Normally I would eat a pizza to feel better here, but that's obviously out of the question. Dammit, I need a vice that sheds pounds! I hate needles so Vitamin H is out, and I need my teeth so no rocks either. Vomiting makes the blood vessels in my huge face burst so bulimia won't work either. Suggestions are welcome.

Feedback:
I guess it's a good thing the interview was short. I've had 6 hour interviews and then didn't get the m@#$ f#$@# job.

you could eat toilet paper like kate moss with a side of laxative. I think it doesn't matter what you look like as long as you aren't vomitting up toilet paper and extra strength laxative. that means you still have your dignity and self respect unlike most pill popping speed snorting anorexic people I know. am i right? yes.
 
fall in love then get dumped, instant weight loss program....well it worked for me anyway.

My birthday isn't a big deal and I'll only be 29 this year. The # doesn't bother me, it's the lack of motivation, see I have no goals. That sucks.
 
jin - where I do get this "dignity" and "self-respect" I hear so much about?
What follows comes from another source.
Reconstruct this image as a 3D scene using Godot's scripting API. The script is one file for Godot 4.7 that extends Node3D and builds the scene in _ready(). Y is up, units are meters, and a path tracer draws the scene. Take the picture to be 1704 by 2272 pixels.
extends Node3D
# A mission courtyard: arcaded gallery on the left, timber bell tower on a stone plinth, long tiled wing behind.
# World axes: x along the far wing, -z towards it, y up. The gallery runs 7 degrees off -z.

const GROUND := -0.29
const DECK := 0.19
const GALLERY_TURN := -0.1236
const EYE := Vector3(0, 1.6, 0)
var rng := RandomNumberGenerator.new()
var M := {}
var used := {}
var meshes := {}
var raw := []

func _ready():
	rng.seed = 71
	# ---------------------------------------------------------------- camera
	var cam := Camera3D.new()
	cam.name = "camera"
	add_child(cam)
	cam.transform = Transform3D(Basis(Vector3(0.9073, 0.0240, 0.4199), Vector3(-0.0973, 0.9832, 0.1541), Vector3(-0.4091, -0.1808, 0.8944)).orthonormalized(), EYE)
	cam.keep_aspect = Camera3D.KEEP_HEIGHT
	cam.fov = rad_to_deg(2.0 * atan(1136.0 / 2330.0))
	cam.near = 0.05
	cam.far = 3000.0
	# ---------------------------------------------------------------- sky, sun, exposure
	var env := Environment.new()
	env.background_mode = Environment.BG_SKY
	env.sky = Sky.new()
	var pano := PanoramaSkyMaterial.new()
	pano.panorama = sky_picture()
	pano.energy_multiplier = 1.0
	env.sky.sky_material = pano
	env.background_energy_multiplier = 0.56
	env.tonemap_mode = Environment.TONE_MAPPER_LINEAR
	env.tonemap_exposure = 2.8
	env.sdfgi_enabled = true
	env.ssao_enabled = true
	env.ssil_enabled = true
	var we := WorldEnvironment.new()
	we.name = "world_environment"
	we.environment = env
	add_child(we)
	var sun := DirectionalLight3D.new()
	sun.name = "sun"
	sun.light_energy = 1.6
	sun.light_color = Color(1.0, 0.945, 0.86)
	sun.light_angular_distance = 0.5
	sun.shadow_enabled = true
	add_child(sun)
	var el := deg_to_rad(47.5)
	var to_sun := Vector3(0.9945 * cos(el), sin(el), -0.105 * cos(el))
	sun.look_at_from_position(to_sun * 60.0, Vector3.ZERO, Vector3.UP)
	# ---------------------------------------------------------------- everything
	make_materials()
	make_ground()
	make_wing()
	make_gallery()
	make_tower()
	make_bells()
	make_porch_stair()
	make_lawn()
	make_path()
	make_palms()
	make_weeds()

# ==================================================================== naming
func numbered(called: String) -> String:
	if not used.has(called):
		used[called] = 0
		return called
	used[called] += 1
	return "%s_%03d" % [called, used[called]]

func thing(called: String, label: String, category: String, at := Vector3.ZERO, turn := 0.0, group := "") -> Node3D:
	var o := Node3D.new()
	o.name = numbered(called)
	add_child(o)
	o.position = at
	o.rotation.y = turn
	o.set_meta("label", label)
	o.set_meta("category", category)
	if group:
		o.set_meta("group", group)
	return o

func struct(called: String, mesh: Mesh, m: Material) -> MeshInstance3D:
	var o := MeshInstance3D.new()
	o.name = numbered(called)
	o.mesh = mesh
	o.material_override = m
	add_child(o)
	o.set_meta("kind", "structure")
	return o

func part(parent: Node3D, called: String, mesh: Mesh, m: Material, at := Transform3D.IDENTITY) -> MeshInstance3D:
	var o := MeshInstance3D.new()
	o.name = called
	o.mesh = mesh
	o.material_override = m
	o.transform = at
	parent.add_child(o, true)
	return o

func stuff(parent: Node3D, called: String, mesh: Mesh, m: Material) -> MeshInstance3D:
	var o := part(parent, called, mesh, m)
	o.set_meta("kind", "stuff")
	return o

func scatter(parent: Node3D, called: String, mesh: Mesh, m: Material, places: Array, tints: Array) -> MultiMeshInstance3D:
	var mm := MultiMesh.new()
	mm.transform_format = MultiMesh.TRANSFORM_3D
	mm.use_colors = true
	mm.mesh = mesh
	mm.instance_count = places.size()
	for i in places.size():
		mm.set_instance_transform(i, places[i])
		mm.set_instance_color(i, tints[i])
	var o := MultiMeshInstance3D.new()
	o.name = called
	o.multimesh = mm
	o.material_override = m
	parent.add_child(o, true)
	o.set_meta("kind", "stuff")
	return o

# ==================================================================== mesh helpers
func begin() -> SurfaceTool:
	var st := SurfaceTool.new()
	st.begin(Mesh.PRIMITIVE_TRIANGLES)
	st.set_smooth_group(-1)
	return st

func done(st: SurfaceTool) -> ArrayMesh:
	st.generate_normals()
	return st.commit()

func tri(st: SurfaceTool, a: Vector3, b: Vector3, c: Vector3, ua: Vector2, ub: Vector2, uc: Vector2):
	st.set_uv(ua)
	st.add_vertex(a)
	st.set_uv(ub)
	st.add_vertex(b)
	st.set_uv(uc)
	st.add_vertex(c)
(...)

sunshine - I've been dumped before (big time) but it didn't spark any fitness/self-improvement urges, only self-destructive ones. But, like Gloria Gaynor, I survived.
 
I can recommend a vice that keeps you from eating. ( :-)lol!) And by the way, low testosterone makes it difficult to lose weight along with loss of muscle and increased fat storage. Then, less muscle, less testosterone. (so even if it's your "fault" for eating a lot, it sounds like your body got caughtin a vicious cycle). Good luck with all that!